7 Eylül 2008 Pazar

Spor Akademileri ve Türk Sporu


Üniversitelerin beden eğitimi bölümleri için her yıl binlerce genç amansız bir mücadele ve kıran kırana bir rekabet veriyor. Amaç bu ülkenin beden eğitimcisi,spor yöneticisi,antrenörü olmak. Herkesin idealine ve işine saygılıyım ama gerçekleri de göz ardı etmemezlik olmaz hani.

Beden eğitimi ve spor yüksek okulu öğrencisi konumundakiler ve sporun hayatında ki önemi büyük olan bu arkadaşlarımız spor akademisi öğrencisi olmaktan muazzam derecede pişmanlar .

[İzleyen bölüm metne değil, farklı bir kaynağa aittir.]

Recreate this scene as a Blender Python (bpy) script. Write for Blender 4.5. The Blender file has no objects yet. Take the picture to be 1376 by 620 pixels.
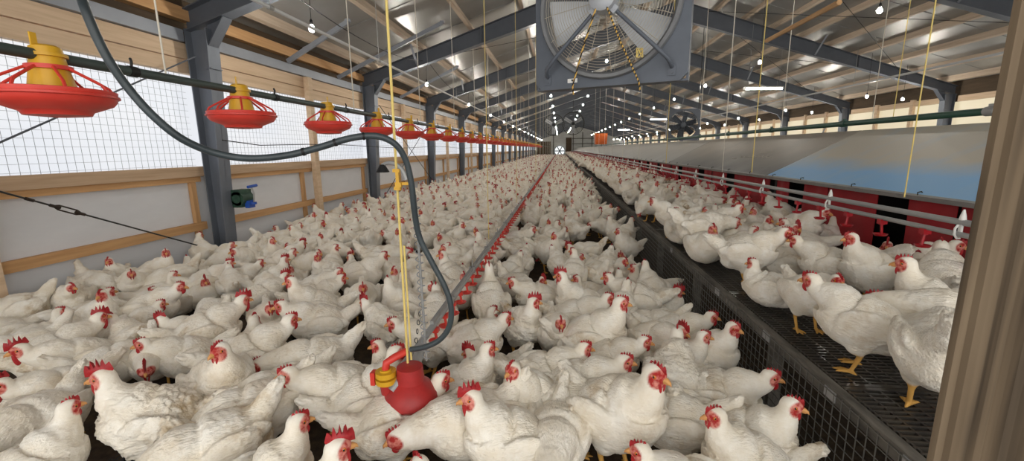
import bpy, bmesh, math, random
import numpy as np
from mathutils import Vector, Matrix, noise as mnoise

random.seed(7)
SC = bpy.context.scene
COL = SC.collection
PI = math.pi

# ------------------------------------------------------------------ camera
FPX, CX, CY = 578.0, 688.0, 310.0
CAM_H = 1.5
def _n(v):
    return v / np.linalg.norm(v)
_Y = _n(np.array([752 - CX, CY - 200, -FPX]))
_U = _n(np.array([-(725 - CX), 3350 - CY, FPX]))
_U = _n(_U - _Y * np.dot(_U, _Y))
_X = np.cross(_Y, _U)
ROT = np.array([_X, _Y, _U])
cam_data = bpy.data.cameras.new('camera')
cam = bpy.data.objects.new('camera', cam_data)
COL.objects.link(cam)
cam_data.sensor_fit = 'HORIZONTAL'
cam_data.sensor_width = 36.0
cam_data.lens = 36.0 * FPX / 1376.0
cam_data.clip_start = 0.05
cam_data.clip_end = 300
m4 = Matrix([list(r) + [0] for r in ROT.tolist()] + [[0, 0, 0, 1]])
m4.translation = (0, 0, CAM_H)
cam.matrix_world = m4
SC.camera = cam

# the place each thing stands, measured along the sight line of a pixel of the photograph
def ray(u, v):
    return ROT @ np.array([u - CX, CY - v, -FPX])
def onz(u, v, z):
    r = ray(u, v); t = (z - CAM_H) / r[2]
    return np.array([0, 0, CAM_H]) + t * r
def onx(u, v, x):
    r = ray(u, v); t = x / r[0]
    return np.array([0, 0, CAM_H]) + t * r
def ony(u, v, y):
    r = ray(u, v); t = y / r[1]
    return np.array([0, 0, CAM_H]) + t * r
def proj(p):
    c = ROT.T @ (np.array(p, float) - np.array([0, 0, CAM_H]))
    if -c[2] < 0.05:
        return (-9999, -9999)
    return CX + FPX * c[0] / -c[2], CY - FPX * c[1] / -c[2]

# ------------------------------------------------------------------ light
SC.view_settings.view_transform = 'Standard'
SC.view_settings.look = 'None'
SC.view_settings.gamma = 1.0
SC.view_settings.use_curve_mapping = False
SC.view_settings.exposure = 0.42
WORLD_STRENGTH = 1.85       # daylight that comes in through the open end behind the camera
WINDOW_STRENGTH = 0.66
WINDOW_RIGHT_STRENGTH = 0.62
BULB_STRENGTH = 420.0
TUBE_STRENGTH = 22.0
world = bpy.data.worlds.new('world')
SC.world = world
world.use_nodes = True
world.node_tree.nodes['Background'].inputs[0].default_value = (1.0, 0.975, 0.935, 1)
world.node_tree.nodes['Background'].inputs[1].default_value = WORLD_STRENGTH
SC.cycles.max_bounces = 6
SC.cycles.diffuse_bounces = 4
SC.cycles.glossy_bounces = 2
SC.cycles.sample_clamp_indirect = 4.0

# ------------------------------------------------------------------ materials
def srgb(r, g, b):
    f = lambda c: ((c / 255.0 + 0.055) / 1.055) ** 2.4 if c > 10 else c / 255.0 / 12.92
    return (f(r), f(g), f(b), 1.0)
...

İnsanlar hep kendilerinden uzakta şeyler için umut ederler, onu bir türlü kaba sığdıramazlardır. Onlar için de bir zamanlar bu böyleydi. Hepsinin tek hayaliydi spor akademisi ve onun öğrencisi olmak ama görüldü ki ülkemde hayal kurmak , idealist olmak ve bazı şeyleri değiştirebilmek imkansızmış.

Birçok genç bu okullara girmek için ter döküyor , yazın sıcağında güneşin altında , oksijensiz salonlarda çalışıyor, birçok genç yıllarını spora vererek doğal olarak bu okullardan bir beklenti içinde oluyor ama biri geliyor yolda dahi yürümemiş önünden geçen topu dahi eğilip almamış , değil derbi maçı spor haberi bile seyretmemiş ama gelin görün ki o kişi tıngır mıngır elini kolunu sallayarak spor akademisine girmiş yüksek yüksek öss hampuanları ile.

Bu bir olumsuzluk bir motivasyon , istek kaybı yaratıyor . Gelin görün bir de bu öğrencilerin okul içindeki durumlarını isteklerini , ideallerini . Ortaya işte kısa yoldan para kazanmaya çalışan insanlar , sporcu tanımı aykırısı sporcular, başarısız takımlar ve organizasyonlar, altın madalyasız olimpiyatlar çıkıyor.

Evet konu nereden nereye geldi . Bu olaylar işte bu kadar uzun ve ehemmiyetli .Türk sporu ve sporcusu kimlere emanet ediliyor görün ve duyun . Gençlerimiz , yavrularımız kimler tarafından idare ediliyor işitin ve düşünün, sonra da karalara bağlamayın altınsız olimpiyatlar , kavgalı maçlar , şikeci sporcuların ardından...


Türk sporu ve spor eğitmeni kökünden başlanarak bir vizyon kazandırılmalı , nasıl ki bir şampiyon atlet küçükken bu spora başlıyor ve titizlikle eğitiliyorsa , o sporcunun yetiştiricisi de onun kadar eğitim görmeli , belli bir donanıma sahip olmalı .Belki ondan sonra altınlar, gümüşler gelir belki ondan sonra sporcu tanımımız , spoara bakış açımız değişir.